Saturday, August 18, 2018

Retro Review: Detective Comics Vol 1 #38 - "Robin the Boy Wonder"


Holy Origin Story, Batman!

Written by: Bill Finger
Art by: Bob Kane and Jerry Robinson
Cover Price: 10 ¢
Release Date: April 1940

This is the start of a new bunch of reviews that myself and others are going to start doing on the weekends here at Weird Science.  Since a bunch of us are not so thrilled with the current state of affairs, I thought it might be cool to go back in time and review some comics with our favorite characters, storylines, etc to kind of recharge the old batteries and get things a little more positive around here.  Since Dick Grayson is my favorite character, I figured I'd go back to the very beginning and review his first appearance in Detective Comics #38.  I hope you'll be into this and away we go...

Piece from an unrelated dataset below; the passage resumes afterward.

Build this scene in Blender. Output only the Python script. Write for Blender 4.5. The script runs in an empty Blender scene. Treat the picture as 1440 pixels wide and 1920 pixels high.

We open in a "rising young town outside the big city" where Haley's Circus is getting ready for their big show that night.  We get one panel of the Flying Graysons before seeing Dick overhear some gagsters shacking down Mr. Haley for protection money.  Haley ain't having none of that and that leads directly to Dick's parents dying that night from an "accident".




Things certainly move quickly here.  Within three pages we get the shakedown, the death, Batman showing up to take Dick under his wing and Dick training as Robin.  No need for things like adoption papers or anything really.  Modern readers may laugh at the whole situation, but I think I might take this over 99% of the six-issue origin arcs we get nowadays.  The best part has to be the candlelight oath that Batman makes Dick swear by. 



We continue months later with Dick getting a job as a newsboy which leads to Tony Zucko.  It seems like the Crime Boss needs some extra cash and has been shaking down more and more business owners.  When Dick tells Batman about it, the Dark Knight goes on a one-man wrecking crew tour of Zucko's establishments, turning over tables and bonking heads every step of the way.  I'm not sure which is funnier, Batman throwing huge gambling tables across the room or Zucko having to end every sentence with "see" so we remember he's a gangster?!?  I say it's a tie (see!)

The fun continues as Batman sends Zucco a present...a box with a live bat and a letter in it.  Pretty dark there Batman!  The letter is such a crazy setup, telling Zucco to stay away from the Canin Building that's under construction, but stupid Zucco falls for it hook, line and sinker.  They plan to blow it up, but instead, run into Robin.




This is where the kids of the day must have fallen in love with Dick Grayson.  It's like Home Alone meets Die Hard and seeing him attack them with a slingshot (described as a "queer-looking instrument") and his acrobatics is so cool.  Of course, Batman shows up, beats up some more guys and it all ends with the Dynamic Duo taking down Zucco complete with the newspaper headline declaring "Zucco is Guilty" a few days later.  Justice is served and quickly!

We end with a pipe smoking Bruce Wayne calling Dick a "little squirt" and threatening to "Whale him" for attacking the gangsters by himself.  If that panel doesn't make you laugh out loud, I don't know what will.




This issue was a whole lot of fun.  I've read that Bill Finger wasn't so keen to have Robin in the book at first, but it's easy to see from the getgo that it was a great decision to add him.  He plays off Batman so well and gives readers a point of view character to grab onto since Batman is not really like any of us.  He is the light to Batman's darkness and I love him.  

Bits and Pieces:

It's hard to find anything wrong with a classic so I won't even try.  This is such a fun start of the character from the two legends that started it all with Batman.  I can't imagine a Batman without a Robin and luckily, we don't have to.  This is a must-read for every Batman, Dick Grayson and comic fan out there.


10/10

2 comments:

Reggie Hemingway said...

Jesus, is this how the digital version looks? Where did all the flesh tones go? I won't pretend like it looks great in print, but I've seen editions that look a damn sight better than this. Still, a great issue!

Jim Werner said...

Digital does take a lot away from the original, but I'm no Rockefeller and have to go with what I can!